Autumn, Terucan, and Bon-Bon.
We sure do miss you.

Amber (In- Loving- Memory)

Amber Girl
 
 
Purred: Fri Feb 1, '08 11:51pm PST 
Tara,

I have read all the posts in this thread, and my heart goes out to you. I somewhat understand some of the things you have gone through. Please know your not alone!

When I lost Amber I was totally devastated. It was my birthday Dec. 10, 2007. She was outside with our dogs to go to the bathroom. One of our Rotties had her by the neck, I was in shock. We ran out there got the three small dogs in the house along with Amber. By the time we got Amber in the house she was gone.

Amber had been going through some health problems but was getting better. Then she lost her life due to one of our other dogs. My first thought was to put our other dog down, but I delayed that, for I knew it was a reaction.

I was so heart broken, I never felt so much greif over one of my animals dying.

I buried her in our yard. My roommate offered to dig her grave, but I said no, I had to do it, for my own self. I placed her bed, blanket and favorite Toy with her. Around her grave, I planted 16 tulips which should come up this spring.

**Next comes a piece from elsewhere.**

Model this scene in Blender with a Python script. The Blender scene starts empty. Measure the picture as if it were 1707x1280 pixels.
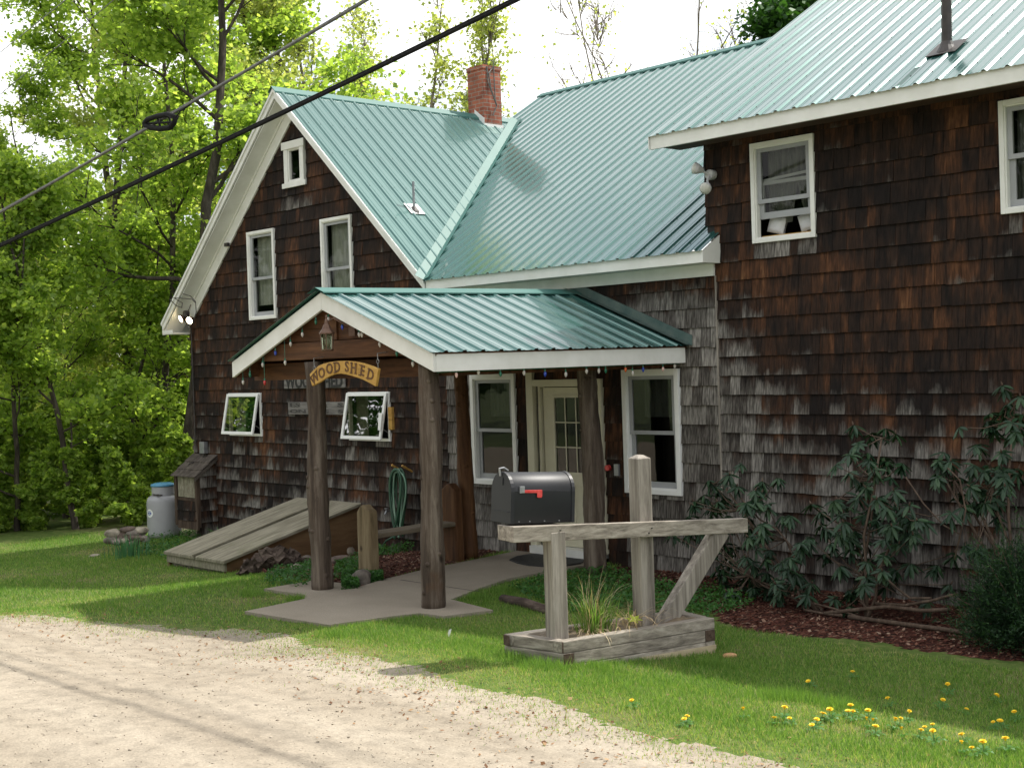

I miss my baby girl so much. She was 16 years of age. We have been working with our vet and also a trainer to help our other dog. She is doing much better. They stated we could never trust her ever again with small dogs. We have two, a Manchester Terrier and a Beagle puppy. The Big dogs eat and go out seperate from the little ones. We have had to do alot of changes around the house with all the dogs. At first it was a challange.

I learned the best thing I could do for myself is to set Amber free, meaning, telling myself it was ok . I know she will not have to suffer, and has her health back. I know she probably already has checked up on your baby.

Please know your in our thoughts and prayers!

Amber's Momhug

Whitie- Speciality- Germiquet

Attention pls- more Attention
 
 
Purred: Thu Feb 7, '08 10:34am PST 
Thanks Amber's mom.

*hugs and snuggles* I can only imagine what you went through and how you felt.

I am trying to let Whitie go I really am. Maybe I will be able to say goodbye and let her go once her cremains are buried at my friends place once the ground thaws and then I move to Toronto in August in with my sister.

In a way I feel peace she is gone before I even move to T.O I know she wouldn't have been able to take living in T .O it would've depressed her way to much and in the end I would've had to give her to her second family to take care of and for her to live with for whatever remained of her life if she was still alive when I moved.

I believe that would've been harder then to move without her knowing she is in Heaven.

I miss her so much but at least I know she is safe. If I had let her go with her 2nd family I would've worried all the time. Or if she came to live with me in T.O I would've been sad so much and feeling guilty because she was depressed.

In away I do feel some peace knowing Jesus knew what HE was doing as HE always does when HE called Whitie home to Heaven.

But a big piece of me is still missing I still cry almost every day and it's been a month and one week almost she has been gone now.

I feel like it has been just yesterday or even today.

I miss her so so very very much..

Sometimes I wish I could just hold her one more time kiss her one more time get one more kiss from her one more time even hear her pant just one more time in my ear.

I know now I will have to wait until Jesus calls me home before I will be able to do this.